The SEC approved Regulation Best Interest (Reg BI) as a consumer protection measure in 2019. Depending on your advisory role, the rule may have fundamentally changed the way you do business — or it may be business as usual, just with extra paperwork.
To recap, Reg BI:
- Raises the legal standard of care brokers provide
- Requires brokers to explain recommendations and their associated risks in writing
- Defines new obligations for broker-dealer organizations
- Specifies that only RIAs can call themselves advisors
- Requires general disclosure of advisory roles and fees in a Form CRS
Most of these Reg BI changes target brokers specifically, though the Form CRS disclosure applies to RIAs and brokers.

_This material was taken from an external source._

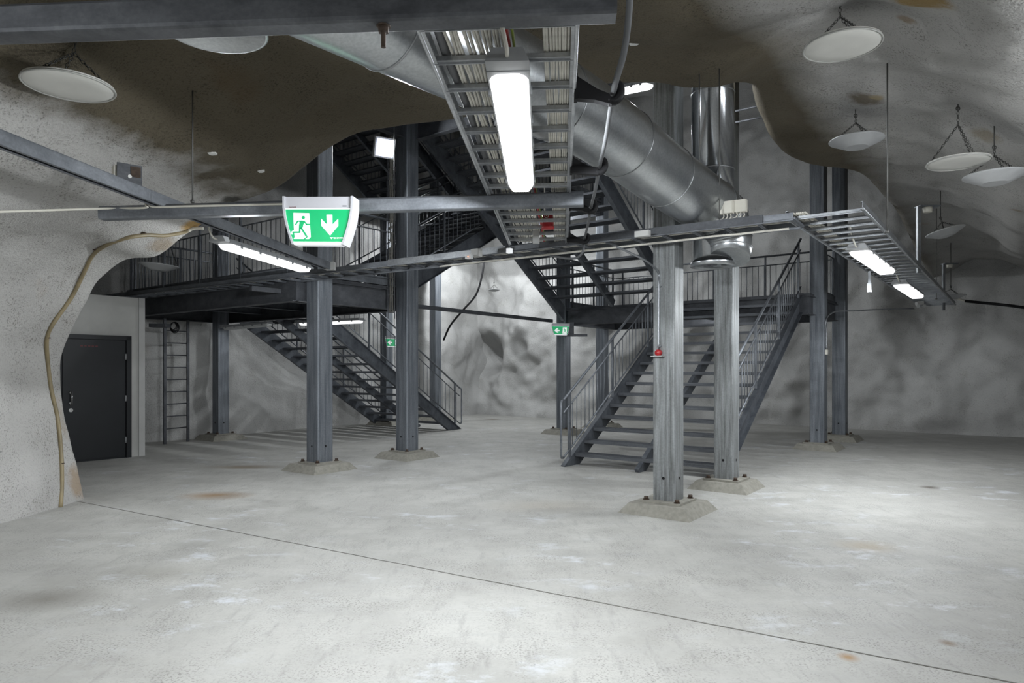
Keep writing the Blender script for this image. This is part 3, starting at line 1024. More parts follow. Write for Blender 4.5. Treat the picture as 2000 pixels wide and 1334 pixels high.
# ------------------------------------------------------------------ channel beams and strut rail
def channel(name, label, p0, p1, hh, wd, mat, cat='beam'):
    p0, p1 = V(p0), V(p1)
    d = (p1 - p0).normalized()
    sd = d.cross(UP).normalized()
    root = MB()
    L = (p1 - p0).length
    r = .016
    sec = [(-wd / 2 + r, -hh / 2), (wd / 2 - r, -hh / 2), (wd / 2 - r * .3, -hh / 2 + r * .3), (wd / 2, -hh / 2 + r), (wd / 2, hh / 2 - r), (wd / 2 - r, hh / 2), (-wd / 2 + r, hh / 2), (-wd / 2, hh / 2 - r), (-wd / 2, -hh / 2 + r), (-wd / 2 + r * .3, -hh / 2 + r * .3)]
    root.prism([p0 + sd * a + UP * b for a, b in sec], p1 - p0)
    return tag(root.build(name, mat), label, cat, None, 'thing')
B2 = channel('steel_beam', 'galvanised beam carrying the large exit sign, below the overhead tray', (-3.32, 5.53, 2.755), (.53, 5.06, 2.755), .105, .10, 'beam')
B1 = channel('steel_beam', 'big grey beam across the top edge, nearest the viewer', (-3.6, 2.60, 2.75), (.355, 2.33, 2.75), .11, .10, 'beam_top')
mb = MB()
a, b = V((-3.10, 3.2, 2.84)), V((-2.34, 8.75, 2.80))
d_ = (b - a).normalized(); s_ = d_.cross(UP).normalized()
mb.bar(a + UP * .048, b + UP * .048, .088, .004)
for k in (-1, 1):
    mb.bar(a + s_ * (k * .0415) + UP * .006, b + s_ * (k * .0415) + UP * .006, .005, .085)
    mb.bar(a + s_ * (k * .03) - UP * .036, b + s_ * (k * .03) - UP * .036, .026, .006)
tag(mb.build('strut_rail', 'beam'), 'galvanised slotted strut rail on the left, resting over the sign beam', 'strut rail')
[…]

From Suitability to Best Interest
Before the SEC passed Reg BI, your recommendations as a broker only had to be suitable to your client's strategy. Recommending securities that generated higher commissions was legally acceptable if the recommendation fit with the client's needs and strategy. Reg BI changes that, mandating a stricter standard of working in your client's best interest. Under Reg BI, you also must disclose the commissions you earn and other conflicts of interest.
Although the Reg BI standard is higher than the suitability standard, it is still considered by many to be less strict than the fiduciary responsibility RIAs must follow. Fiduciary responsibility means you are working primarily for the benefit of the client. Not only are you working in the client's best interest, but you are also prioritizing the client's needs above your own.
Standards of Care and Life Settlements
So how does Reg BI impact life settlements?
To be clear, the SEC focuses on securities, and life settlements are not securities. But the passing for Reg BI points to a larger dynamic: The U.S. government wants to protect consumers from the conflicts of interest that inherently exist in financial services. After the SEC passed Reg BI, the National Association of Insurance Commissioners (NAIC) adopted its own best interest standard specifically for annuity recommendations. Some states have subsequently taken up the NAIC rule. Others, like New York, have mandated even stricter and broader standards for insurance agents.